Like job seekers across the country, the graduate students in my department have worked hard to complete their degrees, to explain their work in letters and C.V.s, and to communicate how deeply they value learning and teaching. I am grateful for those who have found jobs and worried about those who have not. But the search process unearths so much more about those who are struggling to survive it than the outcome alone.

I deeply admire students who, though faced with an uncertain future themselves, make time to share their classmates’ good fortune. Again and again, when a job comes through for one student, I see others set aside anxiety, envy, and despair to celebrate — a quietly heroic altruistic gesture.

I marvel at the students who have responded to this employment desert by roaming farther afield than we trained them to do. Many of our students have applied to community colleges this year. During their interviews, they were often deeply impressed by the students, the faculty, and the mission. The students fortunate enough to be hired by strong community colleges are eager to assume their new positions next fall. Others, knowing all the perils and problems of adjunct teaching, have found temporary positions. With eyes wide open, they have decided short-term jobs can help them to weather the next year or two. They plan to hone their skills as teachers while they decide how to approach the future under these tough circumstances. A few students, confident that doctoral work has prepared them for careers outside as well as inside academe, are applying to teach writing within a professional setting or to join companies focused on education.

I also feel envious. Summoning a spirit of adventure, several students applied for international teaching positions. They have interviewed with colleges in Beirut, Amsterdam, and Chittagong. I can hardly believe that one of my own Ph.D. students will begin her career at the Asian University for Women in Bangladesh. If you are unfamiliar with that institution, visit the Web site of this ambitious educational experiment, funded in part by the Gates Foundation. You’ll want to go too. As a new faculty member in this inspiring enterprise, Joanne will help build a university from the ground up. She will be working with talented faculty members and students from around the world. A year ago, I suspect she would never even have read the advertisement that has opened a world of possibilities for her, for her family, and for what promises to be generations of amazing students.

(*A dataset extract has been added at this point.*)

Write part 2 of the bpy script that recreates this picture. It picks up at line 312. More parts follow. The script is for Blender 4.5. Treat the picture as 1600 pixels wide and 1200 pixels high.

So, yes, yes, the job market is hard ground and the future looks stormy. I truly don’t want to give would-be graduate students false hopes. But for one bright moment, as Bartlett Pear trees stretch blossom-laden arms to the sun and lilacs stroke passersby with perfume, I hope you’ll join me in honoring hope, daring, imagination, versatility, and adventurousness. I am grateful to the job seekers in my world for the reminder that the winter of our discontent has turned, however fleetingly, to spring.